With Kerala gone, Left stares at historic wipeout; no communist govt for first time since 1977
For decades, even as the Left receded from the Hindi heartland, it retained a firm grip over three key states — West Bengal, Tripura and Kerala

The Communist Party of India (Marxist)-led Left Democratic Front (LDF) is heading towards defeat in Kerala after two consecutive terms, if early trends from Monday’s Assembly election results hold.
After multiple rounds of counting, the Congress-led United Democratic Front (UDF) had surged ahead in 101 of the 140 Assembly seats, while the CPI(M)-led Left Democratic Front (LDF) was trailing with leads in fewer than 40 constituencies. The BJP-led National Democratic Alliance (NDA) was ahead in just two seats, according to television reports.
Even at time of publishing this report, chief minister Pinarayi Vijayan was trailing in the Dharmadam Assembly constituency by 733 votes. Indian National Congress candidate Abdul Rasheed took over Vijayan.

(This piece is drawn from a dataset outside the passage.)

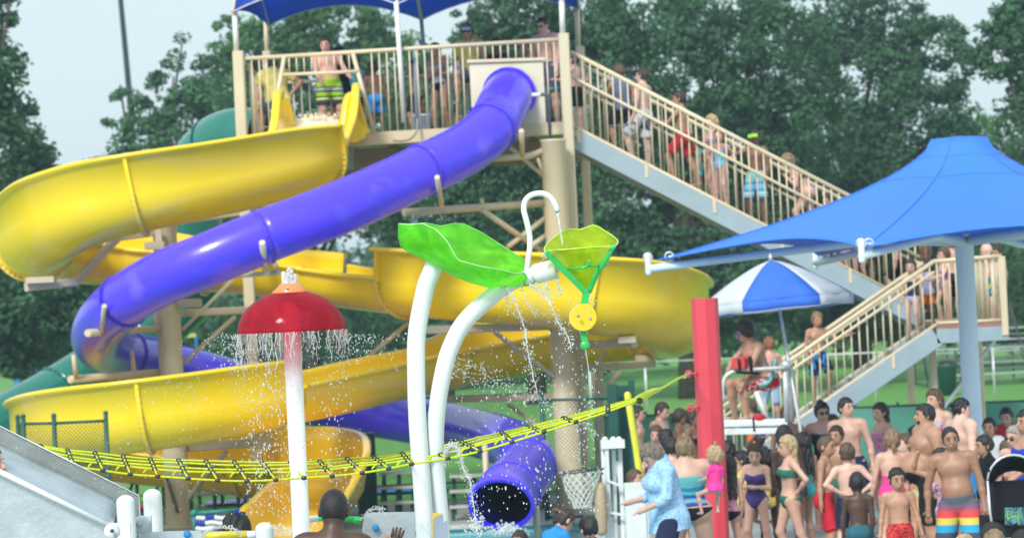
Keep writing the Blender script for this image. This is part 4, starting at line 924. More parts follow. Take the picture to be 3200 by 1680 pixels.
clfence('dark green chain link fence by the right support column', [(1692, 1228, 46.2), (1905, 1222, 46.0)], 1, .034, pitch=.06, r=.003)
clfence('long low chain link fence behind the violet outlet', [(900, 1250, 56.5), (1040, 1240, 56.5), (1320, 1225, 56.5), (1690, 1210, 56.5)], 1, .028, pitch=.075, r=.003)
gt = empty('gate_post', G(1945, 45, 0), 'dark green box gate post beside the yellow pole', 'gate')
for (x0, y0, x1, w, D) in ((1912, 1200, 1925, .15, 45.2), (1950, 1203, 1966, .22, 45.6), (1972, 1188, 1984, .09, 45.0)):
    t = W(x0, y0, D); b = MB(); b.beam((t.x, t.y, 0), t, w, w, up=(0, 1, 0)); b.build('green_post', M_darkgreen, gt)
bx = empty('equipment_cabinet', G(1155, 50, 0), 'tall dark green cabinet right of the yellow slide exit', 'cabinet')
t = W(1140, 1352, 50.2); b = MB(); b.beam((t.x, t.y, 0), t, .3, .3, up=(0, 1, 0)); b.build('cabinet_body', M_darkgreen, bx); b = MB(); b.box(t+Vector((0, -.17, -.3)), .22, .02, .4); b.build('cabinet_panel', mat('green_panel', (.02, .11, .09), .5), bx)

# ---------------- benches and deck furniture in the middle distance
M_plank = mat('weathered_pale_planks', (.40, .42, .38), .8, .12, 6)
def bench(label, px0, px1, D, rows_=3, z0=.25):
    e = empty('bench', G((px0+px1)/2, D, 0), label, 'bench', 'slatted benches on the deck'); 
    for k in range(rows_):
        for q in range(3):
            a = G(px0, D+k*.5+q*.13, z0+.2*k); c = G(px1, D+k*.5+q*.13, z0+.2*k); b = MB(); b.beam(a, c, .11, .035); b.build('plank', M_plank, e)
    for f in (.08, .5, .92):
        a = G(px0, D, 0).lerp(G(px1, D, 0), f); b = MB(); b.beam(a+Vector((0, .05, 0)), a+Vector((0, .05, z0)), .06); b.beam(a+Vector((0, .05, z0-.04)), a+Vector((0, .5*rows_, z0+.2*rows_-.24)), .05); b.beam(a+Vector((0, .5*rows_-.1, 0)), a+Vector((0, .5*rows_-.1, z0+.2*rows_-.2)), .06); b.build('frame', M_darkgreen, e)
bench('slatted bench steps between cabinet and white curved poles', 1185, 1300, 48.5, 3); bench('slatted bench steps left of the violet tube outlet', 1405, 1560, 47.6, 3, .2)
bench('slatted bench steps just right of the violet tube outlet', 1640, 1760, 49.5, 2); bench('slatted bench behind the left column base', 585, 760, 52.5, 3, .3); bench('slatted bench at far left behind the metal slide', 300, 500, 53, 3, .3)
# lane rope reel
lr = empty('lane_rope_reel', G(680, 47, 0), 'teal reel of blue and white lane rope floats on the deck', 'lane reel')
b = MB(); a, c = W(606, 1602, 46.5), W(750, 1592, 46.5); b.tube([a, c], .03, 8); b.tube([a, (a.x, a.y, 0)], .03, 6); b.tube([c, (c.x, c.y, 0)], .03, 6); b.ball(a, .06, 8, 6); b.build('reel_frame', mat('teal_paint', (.02, .2, .19), .5), lr)
for row in range(3):
    for i in range(15):
        p = W(618+i*9.5, 1616+row*17+2*math.sin(i), 46.5-.1*row); b = MB(); b.ball(p, .036, 8, 6)
        o = b.build('float', CL['royal'] if (i//3+row) % 3 == 1 else M_white, lr)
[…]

The marks a watershed in Indian politics — the first time since 1977 that no state will have a communist government.
For decades, even as the Left receded from the Hindi heartland, it retained a firm grip over three key states — West Bengal, Tripura and Kerala. What was once a durable, regionally anchored ideological presence has, over the past decade, shrunk into electoral marginality.
The Left’s high noon came in 1977, when the CPI(M), riding an anti-Emergency wave, captured power in West Bengal, ushering in the longest uninterrupted rule by any party in a state.

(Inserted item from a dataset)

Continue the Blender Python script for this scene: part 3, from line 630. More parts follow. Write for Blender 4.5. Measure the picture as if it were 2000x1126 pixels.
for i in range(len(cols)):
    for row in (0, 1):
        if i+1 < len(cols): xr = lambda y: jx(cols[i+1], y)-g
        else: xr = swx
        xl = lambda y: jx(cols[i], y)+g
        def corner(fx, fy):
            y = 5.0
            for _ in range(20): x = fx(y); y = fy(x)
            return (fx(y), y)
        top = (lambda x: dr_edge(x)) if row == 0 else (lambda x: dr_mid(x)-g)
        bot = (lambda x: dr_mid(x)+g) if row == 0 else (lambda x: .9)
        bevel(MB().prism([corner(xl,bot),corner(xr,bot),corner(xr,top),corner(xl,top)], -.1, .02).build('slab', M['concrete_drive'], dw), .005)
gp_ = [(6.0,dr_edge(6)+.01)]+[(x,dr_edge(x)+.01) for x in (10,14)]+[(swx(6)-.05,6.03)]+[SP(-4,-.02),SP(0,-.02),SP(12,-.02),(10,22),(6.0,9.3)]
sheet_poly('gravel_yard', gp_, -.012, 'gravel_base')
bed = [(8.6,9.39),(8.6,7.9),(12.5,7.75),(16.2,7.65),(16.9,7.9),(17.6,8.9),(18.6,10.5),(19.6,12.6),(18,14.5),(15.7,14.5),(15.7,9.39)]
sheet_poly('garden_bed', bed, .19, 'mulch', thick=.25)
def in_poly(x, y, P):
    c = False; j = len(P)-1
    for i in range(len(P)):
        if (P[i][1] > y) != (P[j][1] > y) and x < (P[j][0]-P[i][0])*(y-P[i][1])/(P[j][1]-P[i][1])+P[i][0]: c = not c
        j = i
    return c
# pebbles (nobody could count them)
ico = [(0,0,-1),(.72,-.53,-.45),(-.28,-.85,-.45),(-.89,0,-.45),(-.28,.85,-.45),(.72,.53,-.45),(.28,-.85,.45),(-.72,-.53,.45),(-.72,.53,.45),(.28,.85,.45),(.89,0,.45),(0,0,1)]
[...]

Under Jyoti Basu, who served as chief minister for over 23 years, and later Buddhadeb Bhattacharya, the Left Front governed for 34 years — a period that reshaped land reforms and rural politics, even as it later drew criticism for industrial stagnation.
In the northeast, Tripura was the Left's other pillar. In 1993, the Left swept the state, with the CPI(M) winning 44 out of 60 seats. After Dasarath Deb, Manik Sarkar presided over two decades of relatively stable governance, building a reputation for clean politics even as economic opportunities remained limited.
The unravelling began in 2011. In West Bengal, Mamata Banerjee’s Trinamool Congress channelled anti-incumbency and anger over land acquisition in Nandigram and Singur to end Left rule, reducing it from a dominant 235 seats in 2006 to just 62.
The defeat was not merely electoral — it marked the collapse of a political ecosystem. Tripura followed in 2018, when the Bharatiya Janata Party breached what was once considered an impregnable Left fortress. The BJP’s 36-seat victory in the 60-member Assembly cut the Left down from 50 seats to 16, signalling a decisive ideological and organisational shift.
Kerala remained the final outpost. The LDF’s return to power in 2016 under Pinarayi Vijayan — and its re-election in 2021, breaking the state’s pattern of alternating governments — had suggested resilience, even renewal. But trends on Monday indicate that this last bastion, too, may be slipping.
The implications will go beyond a routine change of government. It would signal the near-total erosion of the Left as an electoral force in India — from hegemonic power in key states to the margins of the political map.
The deeper question, then, is not just about a lost election, but whether the Left can reinvent itself in a changed political landscape of India where Hindutva has emerged as the strongest ideology, and most winning electoral force.